Maintenance and prevention
Waterproofing is part of a larger water-management strategy, not a substitute for it:
- Keep gutters and downspouts clear and directing water away from the walls.
- Repoint failing mortar on schedule — joints are the first line of defense.
- Reapply breathable sealer when water stops beading, typically every few years on exposed walls.
- Inspect annually for efflorescence, spalling, and damp spots — early signs that water is finding a way in.
- Never paint your brick — it's the most common, most regretted masonry mistake in Chicago.
Related services
- Waterproofing & Sealing — breathable penetrating sealers applied to sound masonry.
- Tuckpointing & Repointing — the step that has to come first, closing the joints water uses to get in.
- Brick Repair & Replacement — for spalled or damaged brick before sealing.
The bottom line
So — is masonry waterproofing worth it? Yes, when it's done right: a breathable penetrating sealer on sound, freshly repointed masonry is real, cost-effective protection against Chicago's freeze-thaw cycle, and it can add years to your brick. No, when it's done wrong: the wrong film-forming sealer, paint, or sealing over failing mortar traps water and accelerates the very spalling you were trying to prevent. The product matters, but the order of operations matters more.
Paul Lally's Masonry has been protecting Chicagoland brick since 1988. We're family-owned, licensed, bonded and insured, and we'll tell you honestly whether your walls will benefit from sealing — and what needs to happen first. Built on Craftsmanship. Backed by Experience. Call (708) 448-8866 or request a free on-site estimate.
Frequently Asked Questions
Is sealing brick worth it?
Yes — when it's the right product applied at the right time. A breathable penetrating sealer on sound masonry meaningfully reduces water absorption and slows freeze-thaw damage in Chicago's climate. It is not worth it, and can backfire, if you seal over failing mortar or use a film-forming product that traps moisture.
Will waterproofing stop my brick from spalling?
It helps prevent future spalling by keeping water out of sound brick, but it can't undo spalling that's already happened — that brick needs repair or replacement first. And critically, sealing brick that's still absorbing water from failing joints can trap moisture and make spalling worse. Fix the mortar first, then seal.
What's the difference between a breathable and a film-forming sealer?
A breathable penetrating sealer (silane/siloxane) soaks into the brick and lines the pores so liquid water is repelled but water vapor can still escape. A film-forming sealer lays a coating on the surface that blocks vapor too — so any moisture in the wall gets trapped, which in freeze-thaw country leads to spalling. We use breathable sealers.

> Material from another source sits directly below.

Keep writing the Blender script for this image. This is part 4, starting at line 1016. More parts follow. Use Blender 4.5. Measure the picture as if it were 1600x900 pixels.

Should I seal my brick before or after tuckpointing?
After. Sealing is the last step, not the first. If the mortar joints are failing, water gets in through them no matter what you put on the brick face — and a sealer over bad joints just locks that water in. We tuckpoint and repair first, then waterproof sound masonry.
How long does masonry waterproofing last?
A quality breathable penetrating sealer typically protects for several years before it needs reapplication, depending on the product, the exposure, and how porous the brick is. South- and west-facing walls that take the most weather wear sooner. We'll tell you what to expect for your specific walls at your free estimate.
Can sealing actually cause damage?
Yes, if it's done wrong. A non-breathable, film-forming sealer or paint over brick traps water vapor inside the wall, and in Chicago's freeze-thaw cycle that trapped water expands and spalls the brick from within. Using the right breathable product on sound masonry avoids this entirely.
Does waterproofing stop efflorescence?
Indirectly. Efflorescence is salt left behind when water moves through masonry and evaporates, so reducing water intrusion reduces efflorescence over time. But you must address the moisture source and failing mortar first — sealing over active efflorescence and wet masonry can trap the moisture instead of solving it.
Should I just paint my brick instead?
We strongly advise against painting brick in this climate. Paint is film-forming and non-breathable, so it traps moisture in the wall, and it's nearly impossible to remove once it starts peeling. A breathable penetrating sealer protects the brick while letting it breathe — paint does the opposite.
Do I need to waterproof after every tuckpointing job?
Not always — sound, freshly repointed brick already sheds a lot of water. Waterproofing is most worthwhile on highly weather-exposed walls, porous or older brick, and walls with a history of water intrusion or efflorescence. We'll tell you honestly whether your walls will benefit.